After last year's wonderful Christmas production of Little Shop of Horrors, the Royal Exchange has again gone for a full-scale musical for its festive offering, this time with Sondheim and Lapine's fairy-tale-based masterpiece Into the Woods.
This show, like the other Sondheim-Lapine collaboration Sunday in the Park with George, is in two distinct halves. Act one is a fusion of Cinderella, Little Red Riding Hood, Jack and the Beanstalk and Rapunzel, all brought together by the quest by a baker and his wife to have a spell removed from their family that prevents them from having children.
But what it's really about is relationships between parents and children and how they change as the children grow. Most moving, actually, is the witch who locks her stepdaughter in a tower to protect her from the world as she reaches adolescence. Don't most parents, deep down, wish they could do this?
Act 1 ends with the "happy ever after", so act 2 is what happens next. The princes are bored with domestic life now the thrill of the chase is over. Jack misses his trips up the beanstalk. The witch is no longer ugly—she is ordinary. Then the giant's wife comes seeking revenge for the murder of her husband.
But what it's really about is breaking out of the fairy tale and taking responsibility for the real world, climaxing in the ultimate piece of meta-narrative as the characters sacrifice the narrator to the giant and have to devise their own endings.
Matthew Xia's production begins with a crying child being comforted by the narrator by telling him the story of the show, which serves no purpose at all but is easily ignored. Costumes are largely modern-dress street clothes, which robs us of the glamour of the fairy tale world and again serves no purpose. Perhaps Xia thinks we won't get the resonances in the real world if the characters aren't dressed like us.
A lot of the time, the performances seem a little restrained as well, even for a theatre as intimate as the Royal Exchange, and there are curiously static moments as the actors appear to be waiting for the music instead of acting through it.
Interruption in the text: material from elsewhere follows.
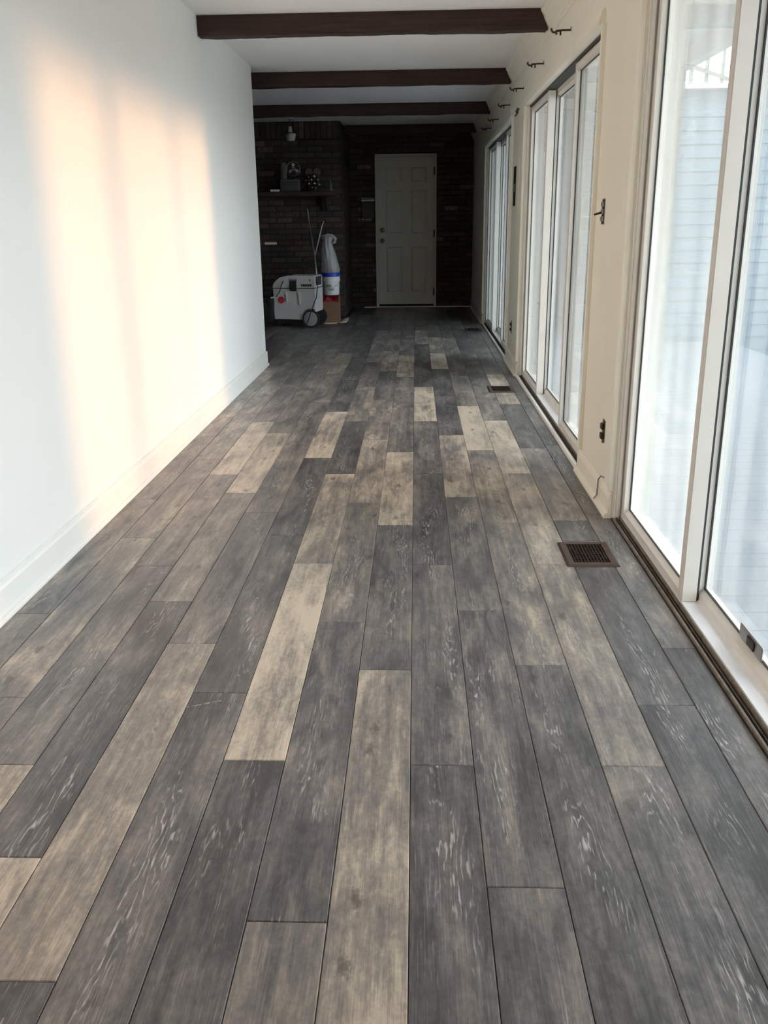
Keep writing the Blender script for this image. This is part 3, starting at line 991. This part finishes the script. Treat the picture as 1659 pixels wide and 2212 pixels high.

But there are some great or potentially great performances that shine through. The first moment that really grabbed me was when the princes, despite being reduced to country gentlemen in their dress, give a brilliantly funny rendition of "Agony"—Marc Elliott as Rapunzel's Prince and Michael Peavoy brilliant as Cinderella's Prince but his half-naked Mancunian Wolf doesn't work at all.
Gillian Bevan sounds very much like Julia Mackenzie's Witch on the original West End recording, giving a very effective performance, but I suspect she will find more depth and grandeur in her performance during the run.
David Moorst is great as Gormless Jack with Claire Brown as his put-upon mother, Natasha Cottriall gets across well the spoiled brat Little Red Ridinghood, Francesca Zoutewelle is a perfect Cinderella and Cameron Blakely has a wonderful narrator's voice. It is all held together by solid performances from Alex Gaumond and Amy Ellen Richardson as the Baker and his wife.
Despite the largely drab costumes, Jenny Tiramani's set design is effective with its extending tree trunks and canopy of fir branches. Musical director Sean Green gets a very impressive sound out of the small group of musicians on the balcony in Julian Kelly's arrangements.
By the end, the music, brilliantly thoughtful and philosophical lyrics and some very good performances had grabbed me enough for this to be a production well worth seeing, despite its flaws.